LOS ANGELES - The tab for the long-running crisis at the San Onofre nuclear power plant in California has hit at least $165 million, and it would cost $25 million more to get one of the damaged reactors running at reduced power, officials said Tuesday.
Financial records released by Edison International — the parent company of operator Southern California Edison — provided a sober assessment of the troubles at the seaside plant, where malfunctioning steam generators damaged scores of tubes that carry radioactive water.
The plant has not produced power since January.
In a conference call with Wall Street analysts, Edison International Chairman Ted Craver left open the possibility that the heavily damaged generators in the Unit 3 reactor might be scrapped.
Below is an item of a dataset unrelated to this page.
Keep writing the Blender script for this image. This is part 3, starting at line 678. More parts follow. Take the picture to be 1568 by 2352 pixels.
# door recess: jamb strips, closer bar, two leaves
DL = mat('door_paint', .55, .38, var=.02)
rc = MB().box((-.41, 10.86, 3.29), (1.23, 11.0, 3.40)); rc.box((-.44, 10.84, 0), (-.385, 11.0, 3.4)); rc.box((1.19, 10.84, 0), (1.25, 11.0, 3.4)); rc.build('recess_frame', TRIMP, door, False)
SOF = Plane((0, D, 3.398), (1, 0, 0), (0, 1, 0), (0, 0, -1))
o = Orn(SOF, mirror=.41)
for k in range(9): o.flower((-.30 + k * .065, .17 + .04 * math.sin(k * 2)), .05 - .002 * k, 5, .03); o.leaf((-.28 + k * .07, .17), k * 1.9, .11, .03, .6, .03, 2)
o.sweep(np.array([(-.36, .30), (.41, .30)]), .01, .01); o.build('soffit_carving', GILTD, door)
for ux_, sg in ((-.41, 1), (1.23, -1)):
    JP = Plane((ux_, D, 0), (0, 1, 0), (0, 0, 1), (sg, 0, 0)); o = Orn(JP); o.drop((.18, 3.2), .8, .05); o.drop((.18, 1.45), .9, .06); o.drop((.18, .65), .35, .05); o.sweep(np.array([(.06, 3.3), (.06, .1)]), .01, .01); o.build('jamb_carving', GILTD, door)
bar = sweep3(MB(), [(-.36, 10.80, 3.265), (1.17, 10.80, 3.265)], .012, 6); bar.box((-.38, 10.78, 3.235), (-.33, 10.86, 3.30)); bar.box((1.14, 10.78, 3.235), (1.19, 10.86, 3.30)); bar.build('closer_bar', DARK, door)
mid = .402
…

It's also possible the plant will never return to its full output of electricity, unless the four generators are replaced.
The details were announced two days before the state Public Utilities Commission is expected to consider opening a probe of costs related to the long-running shutdown. If either of the reactors remains offline for nine months, Edison could face a separate commission review that would examine if customers should be paying for a plant that doesn't generate power, officials said.
Southern California Edison has piled up $48 million in inspection and repair costs through June 30 — a bill that is growing steadily. And $117 million has been needed so far to buy power to replace the electricity that the plant, located between San Diego and Los Angeles, would otherwise be producing.